Ce n’est pas mon premier édito sur le sujet, et ce ne sera pas le dernier. « Quatorze hurluberlus sur un glacier ne sont pas représentatifs de 67 millions de Français » : c’est la conclusion que tire le directeur de la SATA, Fabrice Boutet, après l’occupation du rognon du glacier de la Girose par le mouvement des Soulèvements de la Terre (SLT). Leur objectif, dénoncer la construction d’un 3ème tronçon du téléphérique de la Grave sur le glacier de la Girose, est atteint. Après les manifestations des associations Mountain Wilderness et La Grave Autrement, l’occupation du rognon à 3500 mètres – forcément limitée dans le temps avec l’arrivée de l’hiver – par les SLT, attire l’attention des médias nationaux.
Et pour cause : le collectif des SLT a lutté contre les méga-bassines de Saint-Soline, avec succès puisque le projet est gelé, et contre la nouvelle retenue collinaire de la Clusaz. Une « Cluzad » plus tard, le projet est abandonné, début septembre le maire de la Clusaz a annoncé un « moratoire » sur ce projet… validé par la Préfecture puis retoqué par le tribunal administratif. Partout des questions légitimes surgissent sur l’utilisation de la ressource en eau, sur le partage des biens communs. Le glacier de la Girose en est un.
Les militants ? « Des gens qui ne font rien de leur vie ».
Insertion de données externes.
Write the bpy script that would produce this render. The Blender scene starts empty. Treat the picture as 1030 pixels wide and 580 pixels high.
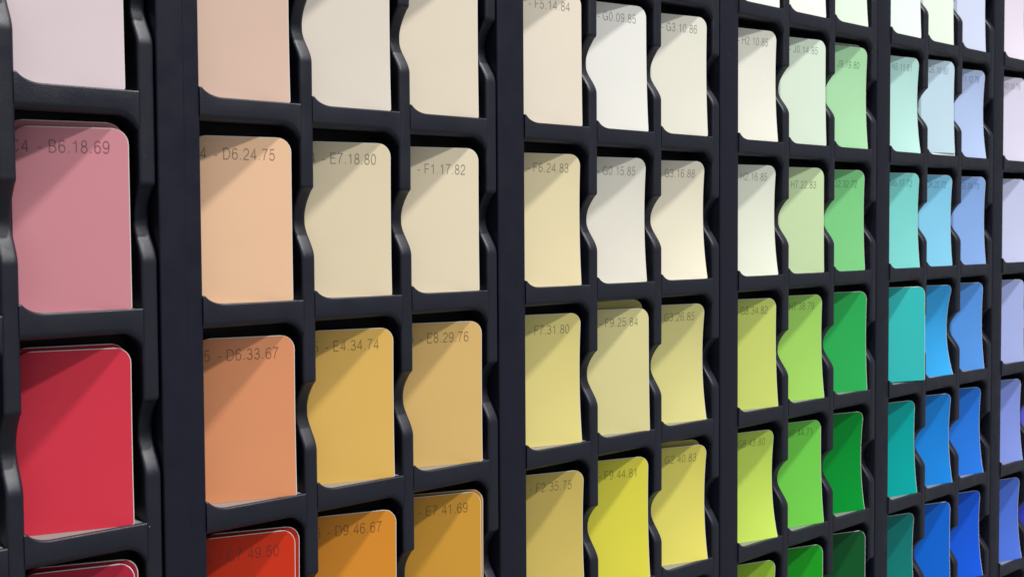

Le plus frappant dans cette histoire, c’est le mépris et l’arrogance affichés par les représentants des domaines skiables et de la SATA. « Des anarchistes qui veulent diriger nos vies, des militants extrémistes » selon Alexandre Maulin, « des gens qui ne font rien de leur vie » pour Fabrice Boutet, qui confond le nombre de français (67 millions) avec le nombre de personnes potentiellement d’accord avec son projet, alors que la protection de l’environnement figure parmi les premières préoccupations des français selon cette récente étude du Monde (« Fractures françaises »).
En parlant du T3, l’« enquête publique nous a été favorable » dit M. Boutet : en effet, et c’est l’occasion de redire ici que l’enquête publique a été « une mascarade démocratique » bâclée par un commissaire-enquêteur publiquement favorable au projet. M. Boutet explique que grâce au bétonnage du rognon, avec pylône de 27 mètres au milieu du glacier, il n’y aura plus besoin de pelle mécanique sur ledit glacier. Vraiment ? Tout porte à croire que l’affluence de skieurs alpins sur un glacier qui subit le réchauffement climatique conduira à la mise en place d’une sécurisation des crevasses à grands coups de …pelleteuses et d’explosifs, comme sur le glacier de la Grande Motte. Qui sont les « hurluberlus » dans cette histoire ?
Laissons les glaciers tranquilles
L’argent public qui infuse le projet de T3 (à hauteur de 4 millions sur un budget de 12 millions, soit un tiers) renforce la question de la légitimité de s’interroger sur son bien fondé. S’il faut du travail aux habitants de la Grave, ne serait-il pas possible de dépenser cet argent autrement ?
Les tenants du T3 se réfugient derrière la loi, mais le dossier n’est pas jugé sur le fond, pour l’instant. Alors n’est-il pas légitime, comme le dit Mountain Wilderness, de demander un moratoire sur tout nouvel aménagement sur les glaciers ? N’est-il pas légitime de camper une semaine à 3500 mètres pour que l’on cesse de voir abîmer les espaces naturels pour le profit de quelques uns ?
Dans un mois la France accueille le One Planet – Polar Summit à Paris, consacré aux glaciers et aux pôles, qui pointe les dangers de « l’effondrement de la cryosphère à l’échelle mondiale » et la nécessité de travailler pour « s’y adapter », avec la présence des glaciologues du monde entier et du Président de la République. Nous serions donc un pays qui demande aux autres de protéger les glaciers et les pôles, tout en démolissant l’un des derniers grands glaciers des Alpes du Sud ? Ce ne serait plus de l’hypocrisie, mais de la schizophrénie. Profitons des glaces et de la neige pour skier, tant qu’il y en a, mais laissons les glaciers tranquilles.